E’ scosso fino in fondo da questa attenzione e dalla considerazione che anche in lui, povero peccatore ci possa essere speranza di bene.  E così si converte, riequilibrando concretamente le sue vessazioni con la restituzione del quadruplo a chi ha taglieggiato e donando la metà dei suoi beni ai poveri. Ha capito che le ricchezze non sono esclusive, ma vanno messe in circolazione e condivise con chi è più svantaggiato.

Nelle parole e nel gesto di Gesù, che vuole fermarsi a casa di Zaccheo mi pare ci sia il senso del ‘perdono’:  è, come dice il suo significato, un surplus di dono, un dono eccedente, che consiste nel dare importanza anche a chi sbaglia, puntando sulla sua possibilità di essere smosso a riprendere un cammino decisamente in linea con lo sguardo di Gesù.

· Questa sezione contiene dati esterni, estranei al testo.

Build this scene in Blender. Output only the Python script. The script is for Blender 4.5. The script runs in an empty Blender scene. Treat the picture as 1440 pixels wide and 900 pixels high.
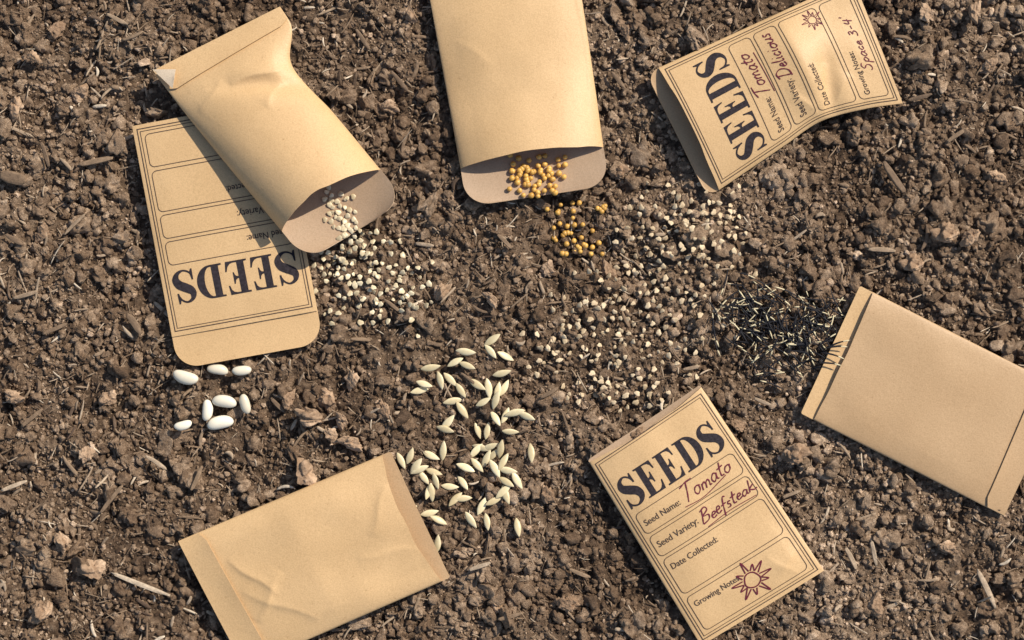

E’ importante sottolineare che Gesù non lo accusa di niente, gli fa presente un desiderio pressante: “oggi devo fermarmi a casa tua”.
“Il pubblicano  Zaccheo –come scrive Bruno Maggioni- è la figura del discepolo che non lascia tutto, come invece altri, ma rimane nella propria casa, continuando il proprio lavoro, testimone però di un nuovo modo di vivere: non più il guadagno al di sopra di tutto, ma la giustizia (restituisco quattro volte tanto) e la condivisione con i bisognosi (dò la metà dei miei beni).  C’è il discepolo che lascia tutto per farsi annunciatore itinerante del Regno, e c’è il discepolo che vive la medesima radicalità restando nel mondo a cui appartiene.”

E’ bello pensare che, se ci sentiamo piccoli – e di fatto lo siamo- e desideriamo vedere Gesù, Lui ci previene dicendo “oggi devo fermarmi a casa tua”.
A questo punto vale la pena pensare se ci comporteremmo gioiosamente come Zaccheo.